With that past me I started down the other side of the hill, round a bend and there was the house lights of the next village, well if 10 house a village makes

a little further and I could see the street light by the school bus shelter.
As I made my way towards the light I was heartened to hear the kids singing gaelic psalms, the sound getting nearer as if to mark my progress and as it was soon behind me I neared the village, which is set some way back from the road. I rested by the bus stop, route decision time was on me.
Did I go round the road to the station, 2 miles and more ghosts, the black dog being the worst, or did I take to the bog for the shortcut? The most haunted bit but only around 500 yards from where I stood to where I needed to be. Emboldened by the presence of my fellow man in close-ish proximity and with the singing fading, I took the latter option.
Soon I was sat by my pals hearth, although the bog route wasn't without issue especially in the dark with just the spark of a clipper lighter to assist navigating the most hazardous spots.

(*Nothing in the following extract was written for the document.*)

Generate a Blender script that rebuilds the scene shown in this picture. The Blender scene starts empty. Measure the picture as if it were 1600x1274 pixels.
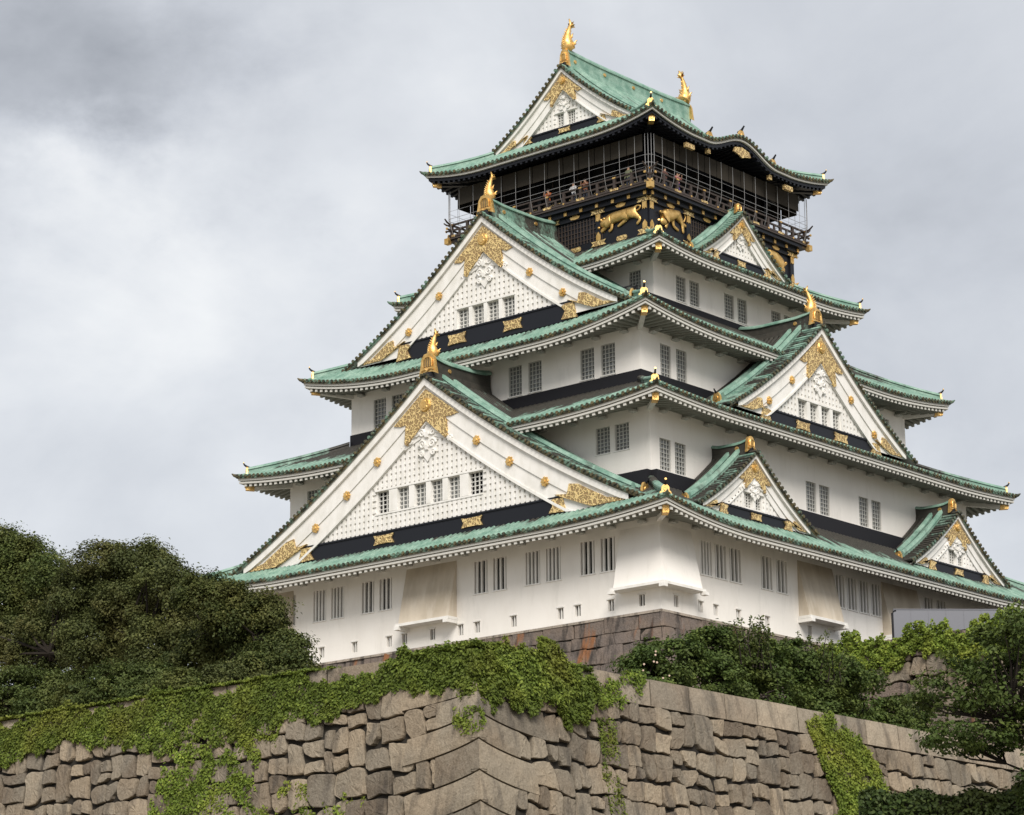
import bpy, math, random
import numpy as np
from math import sin, cos, pi, radians, sqrt

C = bpy.context.scene.collection
rng = random.Random(7)
npr = np.random.RandomState(11)

# ------------------------------------------------------------------ camera
def V3(*a): return np.array(a, float)
CAM = V3(102.49, -131.45, -27.02)
YAW, PIT, ROL, FPX = -0.708, 0.259, -0.009, 4260.0
import json
_fw = V3(sin(YAW)*cos(PIT), cos(YAW)*cos(PIT), sin(PIT))
_r = np.cross(_fw, [0, 0, 1]); _r /= np.linalg.norm(_r); _u = np.cross(_r, _fw)
_r2 = _r*cos(ROL)+_u*sin(ROL); _u2 = -_r*sin(ROL)+_u*cos(ROL)
from mathutils import Matrix, Vector
cd = bpy.data.cameras.new('camera'); cam = bpy.data.objects.new('camera', cd); C.objects.link(cam)
cd.sensor_width = 36; cd.lens = FPX/1600*36; cd.clip_start = 1; cd.clip_end = 20000
cam.matrix_world = Matrix(((_r2[0], _u2[0], -_fw[0], CAM[0]), (_r2[1], _u2[1], -_fw[1], CAM[1]), (_r2[2], _u2[2], -_fw[2], CAM[2]), (0, 0, 0, 1)))
bpy.context.scene.camera = cam
def pixdir(px, py):
    d = _fw+_r2*(px-800)/FPX-_u2*(py-637)/FPX
    return d/np.linalg.norm(d)

# ------------------------------------------------------------------ light
SUN_EL, SUN_AZ = 41, 133      # azimuth of the sun, degrees from +y towards +x
world = bpy.data.worlds.new('World'); bpy.context.scene.world = world; world.use_nodes = True
nt = world.node_tree; N = nt.nodes; L = nt.links
for n in list(N): N.remove(n)
def wn(t, **k):
    n = N.new(t)
    for a, b in k.items(): setattr(n, a, b)
    return n
out = wn('ShaderNodeOutputWorld'); bg = wn('ShaderNodeBackground'); L.new(bg.outputs[0], out.inputs[0])
sky = wn('ShaderNodeTexSky', sky_type='NISHITA'); sky.sun_disc = False
sky.sun_elevation = radians(SUN_EL); sky.sun_rotation = radians(SUN_AZ)
bg.inputs['Strength'].default_value = 0.10
tc = wn('ShaderNodeTexCoord')
mp = wn('ShaderNodeMapping'); mp.inputs['Scale'].default_value = (1, 1, 1.5); L.new(tc.outputs['Generated'], mp.inputs[0])
n1 = wn('ShaderNodeTexNoise'); n1.inputs['Scale'].default_value = 6.5; n1.inputs['Detail'].default_value = 9; n1.inputs['Roughness'].default_value = .56; n1.inputs['Distortion'].default_value = .4
L.new(mp.outputs[0], n1.inputs['Vector'])
n2 = wn('ShaderNodeTexNoise'); n2.inputs['Scale'].default_value = 16; n2.inputs['Detail'].default_value = 8; L.new(mp.outputs[0], n2.inputs['Vector'])
def wm(op, a, b=None, c=None):
    m = wn('ShaderNodeMath', operation=op)
    for i, x in enumerate((a, b, c)):
        if x is None: continue
        if isinstance(x, (int, float)): m.inputs[i].default_value = x
        else: L.new(x, m.inputs[i])
    return m.outputs[0]
val = wm('ADD', wm('MULTIPLY', n1.outputs[0], .8), wm('MULTIPLY', n2.outputs[0], .2))
val = wm('SUBTRACT', val, .5)
val = wm('MULTIPLY', val, .75)
nw = wn('ShaderNodeTexNoise'); nw.inputs['Scale'].default_value = 11; nw.inputs['Detail'].default_value = 7; nw.inputs['Roughness'].default_value = .6; L.new(mp.outputs[0], nw.inputs['Vector'])
nv = wn('ShaderNodeVectorMath', operation='NORMALIZE'); L.new(tc.outputs['Generated'], nv.inputs[0])
w1_ = wn('ShaderNodeVectorMath', operation='SUBTRACT'); L.new(nw.outputs['Color'], w1_.inputs[0]); w1_.inputs[1].default_value = (.5, .5, .5)
w2_ = wn('ShaderNodeVectorMath', operation='SCALE'); L.new(w1_.outputs[0], w2_.inputs[0]); w2_.inputs['Scale'].default_value = .17
warp_ = wn('ShaderNodeVectorMath', operation='ADD'); L.new(nv.outputs[0], warp_.inputs[0]); L.new(w2_.outputs[0], warp_.inputs[1])
# broad darker and brighter cloud masses: (direction, angular radius, amount)
for (px, py, rad, amt) in [(70, 80, .09, -.32), (330, 100, .06, -.13), (190, 180, .035, -.13), (190, 330, .06, .24), (430, 560, .05, .05), (560, 120, .07, .12), (640, 240, .06, .09),
                           (130, 480, .06, .06), (1560, 250, .08, -.07), (1480, 520, .06, -.10), (1250, 60, .07, -.02), (1560, 760, .04, -.08), (100, 700, .08, .03), (1180, 20, .05, -.03)]:
    d = pixdir(px, py)
    vm = wn('ShaderNodeVectorMath', operation='DISTANCE'); L.new(warp_.outputs[0], vm.inputs[0]); vm.inputs[1].default_value = tuple(d)
    q = wm('DIVIDE', vm.outputs['Value'], rad); q = wm('MULTIPLY', q, q); q = wm('MULTIPLY', q, -1.0); q = wm('EXPONENT', q)
    q = wm('MULTIPLY', q, wm('ADD', .3, wm('MULTIPLY', n2.outputs[0], 1.4)))
    val = wm('MULTIPLY_ADD', q, amt, val)
val = wm('ADD', val, .585)
cr = wn('ShaderNodeValToRGB'); L.new(val, cr.inputs[0])
e = cr.color_ramp.elements
e[0].position = 0.12; e[0].color = (.28, .295, .325, 1)
e[1].position = 0.95; e[1].color = (.90, .905, .90, 1)
k = cr.color_ramp.elements.new(.45); k.color = (.53, .552, .592, 1)
k = cr.color_ramp.elements.new(.66); k.color = (.68, .70, .73, 1)
sc = wn('ShaderNodeMix', data_type='RGBA'); sc.inputs['Factor'].default_value = .93
L.new(sky.outputs[0], sc.inputs['A'])
up = wn('ShaderNodeVectorMath', operation='SCALE'); up.inputs['Scale'].default_value = 8.6; L.new(cr.outputs[0], up.inputs[0])
L.new(up.outputs[0], sc.inputs['B']); L.new(sc.outputs['Result'], bg.inputs['Color'])
sl = bpy.data.lights.new('sun', 'SUN'); sl.energy = 3.2; sl.angle = radians(30); sl.color = (1, .94, .87)
so = bpy.data.objects.new('sun', sl); C.objects.link(so)
sd = V3(sin(radians(SUN_AZ))*cos(radians(SUN_EL)), cos(radians(SUN_AZ))*cos(radians(SUN_EL)), sin(radians(SUN_EL)))
so.rotation_euler = Vector(sd).to_track_quat('Z', 'Y').to_euler()
vs = bpy.context.scene.view_settings
vs.view_transform = 'Standard'; vs.look = 'None'; vs.exposure = 0.42; vs.gamma = 1
bpy.context.scene.cycles.max_bounces = 6

# ------------------------------------------------------------------ materials
def mat(name, col, rough=.8, metal=0.0, spec=.3): # returns material, nodes helper
    m = bpy.data.materials.new(name); m.use_nodes = True
    b = m.node_tree.nodes['Principled BSDF']
    b.inputs['Base Color'].default_value = (*col, 1); b.inputs['Roughness'].default_value = rough
    b.inputs['Metallic'].default_value = metal; b.inputs['Specular IOR Level'].default_value = spec
    return m
class NT:
    def __init__(s, m): s.t = m.node_tree; s.b = s.t.nodes['Principled BSDF']
    def n(s, t, ins=None, **k):
        n = s.t.nodes.new(t)
        for a, b in k.items(): setattr(n, a, b)
        for a, b in (ins or {}).items():
            if hasattr(b, 'node'): s.t.links.new(b, n.inputs[a])
            else: n.inputs[a].default_value = b
        return n
    def noise(s, scale, detail=4, vec=None, rough=.55, dist=0):
        n = s.n('ShaderNodeTexNoise', {'Scale': scale, 'Detail': detail, 'Roughness': rough, 'Distortion': dist})
        s.t.links.new(vec if vec is not None else s.pos(), n.inputs['Vector']); return n.outputs[0]
    def pos(s, sc=None):
        if not hasattr(s, 'tc'): s.tc = s.n('ShaderNodeTexCoord').outputs['Object']
        if sc is None: return s.tc
        return s.n('ShaderNodeMapping', {'Vector': s.tc, 'Scale': sc}).outputs[0]
    def math(s, op, *a):
        n = s.n('ShaderNodeMath', operation=op)
        for i, x in enumerate(a):
            if hasattr(x, 'node'): s.t.links.new(x, n.inputs[i])
            else: n.inputs[i].default_value = x
        return n.outputs[0]
    def rng(s, x, a, b, c=0., d=1.):
        return s.n('ShaderNodeMapRange', {'Value': x, 'From Min': a, 'From Max': b, 'To Min': c, 'To Max': d}).outputs[0]
    def mix(s, f, a, b):
        n = s.n('ShaderNodeMix', data_type='RGBA')
        for k, x in (('Factor', f), ('A', a), ('B', b)):
            if hasattr(x, 'node'): s.t.links.new(x, n.inputs[k])
            else: n.inputs[k].default_value = x if k == 'Factor' else (*x, 1)
        return n.outputs['Result']
    def attr(s, name='w'): return s.n('ShaderNodeAttribute', attribute_name=name).outputs['Fac']
    def col(s, c): s.t.links.new(c, s.b.inputs['Base Color'])
    def rough(s, c): s.t.links.new(c, s.b.inputs['Roughness'])
    def bump(s, h, st=.3, dist=.05):
        b = s.n('ShaderNodeBump', {'Height': h, 'Strength': st, 'Distance': dist}); s.t.links.new(b.outputs[0], s.b.inputs['Normal'])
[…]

At 12 on the dot, old Feracer (Farquhar) next door came through with a bottle of whisky, he poured us all a measure and we toasted the arrival of christmas. Turning to me, still flush with the earlier exertion about my gills, he asked me where I could possibly have been walking at that time of night? So I told him and he couldn't believe it, I'd walk the bog, at night and in the dark, bad enough the road, but nobody walks the bog at night. Well I just had, and without a torch.
I explained I'd taken comfort from the lights of the neighbouring village and the sining of the kids, so decided to just go for it. It was difficult but flicking the lighter behind me was just enough to let me see and navigate the worst of it.
He told me that when he was a boy (he was in his 80's old Fachie) christmas wasn't a holiday, the field my pals caravan was parked in was the old school yard, the adjacent building, the old school. Apparently the teachers would walk the kids from the area over the brae to the school for a midnight service with the kids from that village, en route there and back they'd sing psalms and hyms, thats how christmas was marked for the kids in the late 1800's early 1900's.
"Well boy! you better take another dram because I think you were hearing voices from yesterday". "There are only two kids in the village over the way, and neither have any gaelic"; a shiver ran up my spine, and it's doing it now again as I type this.
So, a ghost story and one of several that I have. There I was jumping at my own shadow dreading a ghostly encounter then taking courage from just such an encounter. After that I was never scared to walk the road on my own, as others have said; there's nothing to fear but fear it's self.